🔒 Free · No sign-up · Nothing uploaded
Compress an image online — smaller files, on your device
To compress an image for free, open Klipzo’s editor, choose Compress, drag the quality slider until the file is small enough, and export. Everything runs on your device in the browser, so your photo is never uploaded, there’s no account, and there’s no watermark. Watch the estimated file size update live as you adjust.
Compression shrinks a photo’s file size by re-encoding it, which is what you want for faster-loading web pages, smaller email attachments, and staying under upload limits. Klipzo lets you re-encode JPEG, PNG, and WebP with a quality slider, and shows an estimated output size so you can trade a little visual detail for a much lighter file. For photographs, JPEG and WebP compress dramatically; WebP usually wins on size at the same quality. Because the encoding happens on your own device, there’s no queue and no waiting on a server round-trip.

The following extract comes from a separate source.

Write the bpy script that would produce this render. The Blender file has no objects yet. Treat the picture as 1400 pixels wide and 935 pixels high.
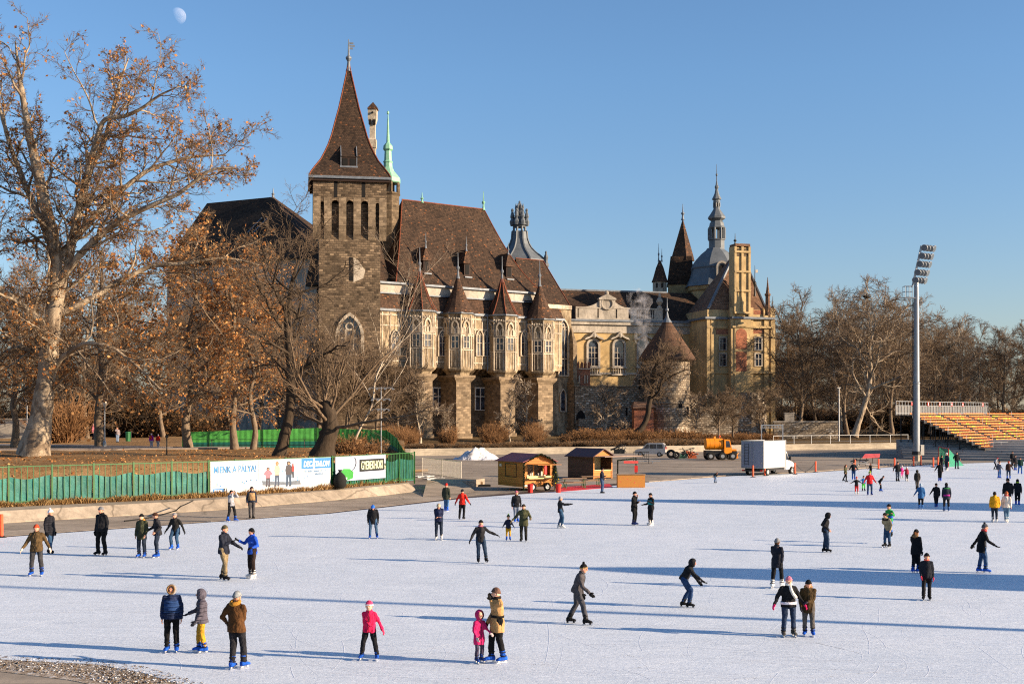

How to compress an image online
- Open the editor Go to the Klipzo editor and drop your image in, or click to browse. It opens locally with no upload.
- Choose Compress Select the Compress tool from the rail. The current estimated file size appears.
- Drag the quality slider Lower the quality to shrink the file. The estimated output size updates live as you move the slider.
- Pick an output format Choose JPEG or WebP for photos to get the smallest files; WebP is usually smallest at the same quality.
- Check the preview Zoom in to confirm the compressed image still looks clean before you commit.
- Export the smaller file Click Export to download the compressed image. No sign-up and no watermark are added.
Tips
- Aim for a quality around 70–80% — it usually cuts file size a lot while staying visually indistinguishable.
- Resize the dimensions down first; fewer pixels compress to a much smaller file than quality changes alone.
- Convert screenshots and photos from PNG to JPEG or WebP before compressing for far bigger savings.
- Keep logos and graphics with sharp edges or transparency as PNG — lossy compression blurs their crisp lines.
- Zoom to 100% and check skies and skin tones, where JPEG artifacts show up first.
Why it’s private
Unlike most “online” editors, Klipzo never uploads your photo. Everything — decoding, editing, and export — happens on your own device inside the browser. There’s no server that receives your file, no account, and no watermark on what you export. See exactly how it works →
Frequently asked questions
Is the image compressor free to use?
It is — there’s no charge, no sign-up, and no watermark on the output. You can compress as many images as you like at no cost.
Do my photos get uploaded to compress them?
Never. The re-encoding runs directly in your browser on your device, so the image is not sent anywhere. That’s also why it finishes instantly.
Which format compresses best?
For photographs, WebP typically produces the smallest file at a given quality, followed by JPEG. PNG stays larger because it’s lossless, so switch photos to JPEG or WebP for the biggest savings.
Does compressing reduce image quality?
Lossy formats like JPEG and WebP discard some detail to save space, so very low quality settings can show artifacts. Use the live preview and estimated size to find a balance that stays visually clean.
Will compressing remove my photo’s metadata?
Yes. Klipzo strips EXIF data such as GPS location and camera model on export by default, so the smaller file also carries less hidden personal information.